The best way to avoid power struggles in these areas is by having regular family meetings that serve as the forum for handling problems, discussing pertinent issues and setting the tone for your home.

Your family will need to learn how to listen to each other, brainstorm win-win solutions, and create consensus. Everyone must recognize that each member’s voice should be heard and is important. There should be a lot of give-and-take, and everyone should walk away from the meeting feeling like the new agreement works for them. These are incredibly important life skills that will be transferrable to friendships, dating relationships and work environments.

Chores are not optional; you live in the family community, so you should pitch in to make it function. But kids like having choices, so give them options about which jobs they do and when they do them. That should be negotiated in your meetings. Make it clear you will hold them accountable. Then your ‘chore’ becomes following through with the agreements without nagging, yelling or giving in. Most things can be set up to make the follow-through time-related: As soon as you do what you committed to do, you can go on with the rest of your day.

But the key is to take the time upfront in family meetings to get their buy-in. Good cooperation will follow naturally. Kids learn quickly that there is no give in the system and no payoffs for procrastinating or whining, so they do what they said they would.

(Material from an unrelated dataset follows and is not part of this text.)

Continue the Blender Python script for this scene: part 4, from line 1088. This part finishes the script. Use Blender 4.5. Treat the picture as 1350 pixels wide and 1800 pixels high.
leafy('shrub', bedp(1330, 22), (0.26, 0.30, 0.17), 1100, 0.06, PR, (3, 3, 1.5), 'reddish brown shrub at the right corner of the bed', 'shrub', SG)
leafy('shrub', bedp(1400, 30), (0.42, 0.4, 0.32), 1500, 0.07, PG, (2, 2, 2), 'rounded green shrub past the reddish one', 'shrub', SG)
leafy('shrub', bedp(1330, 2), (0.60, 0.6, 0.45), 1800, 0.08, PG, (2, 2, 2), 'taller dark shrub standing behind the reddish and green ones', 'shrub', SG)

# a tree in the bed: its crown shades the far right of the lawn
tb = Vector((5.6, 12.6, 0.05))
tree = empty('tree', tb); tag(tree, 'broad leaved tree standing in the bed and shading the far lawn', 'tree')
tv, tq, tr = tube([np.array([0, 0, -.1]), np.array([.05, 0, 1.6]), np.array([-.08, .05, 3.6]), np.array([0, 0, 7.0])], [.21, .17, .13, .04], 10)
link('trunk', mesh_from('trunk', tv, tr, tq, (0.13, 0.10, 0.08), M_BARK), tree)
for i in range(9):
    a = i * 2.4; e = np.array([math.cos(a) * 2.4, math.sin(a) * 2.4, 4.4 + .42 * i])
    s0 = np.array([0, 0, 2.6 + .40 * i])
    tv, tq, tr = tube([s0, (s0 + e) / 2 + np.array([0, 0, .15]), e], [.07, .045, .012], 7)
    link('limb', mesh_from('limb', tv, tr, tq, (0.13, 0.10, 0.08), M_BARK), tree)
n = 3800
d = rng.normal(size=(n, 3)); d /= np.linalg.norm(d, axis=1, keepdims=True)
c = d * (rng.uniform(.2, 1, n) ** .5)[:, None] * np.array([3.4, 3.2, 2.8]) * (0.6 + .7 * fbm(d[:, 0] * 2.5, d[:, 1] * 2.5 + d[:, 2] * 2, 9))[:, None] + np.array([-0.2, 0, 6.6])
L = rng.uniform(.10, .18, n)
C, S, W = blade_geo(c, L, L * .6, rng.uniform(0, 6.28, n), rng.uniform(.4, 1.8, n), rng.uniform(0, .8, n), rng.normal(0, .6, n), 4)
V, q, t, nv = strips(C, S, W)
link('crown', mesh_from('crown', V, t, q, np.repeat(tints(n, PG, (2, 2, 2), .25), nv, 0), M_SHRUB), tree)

Receiving an allowance can be an excellent way for kids to learn about money: what things cost, savings, tithing, budgeting and delaying gratification. Give them an age-appropriate amount each month and let them know what they will be responsible for paying. For little kids, that might mean buying toys at the dollar store or candy at the movies. As they grow older, add more responsibilities, like paying for their movie ticket and snacks when they’re out with friends, car insurance, buying a car, paying for part of college, etc. It’s a great way to stifle ‘the gimmee’s.’

Let children know at each stage what they will be responsible for buying; give them enough money to play with, but also an amount that keeps them a little hungry. Then let them loose to learn their lessons. Set up a savings account, teach them how to invest money, and let them make mistakes and learn from them. They will learn lessons about delaying gratification and self-reliance.

I suggest not tying chores to allowance. Hold kids accountable for following through with their agreements because it’s the right thing to do, not because they will get paid for it. Paying money for chores turns a family obligation into another commercial transaction, and kids lose the more important message: Helping out at home is about teamwork, service, community and gratitude.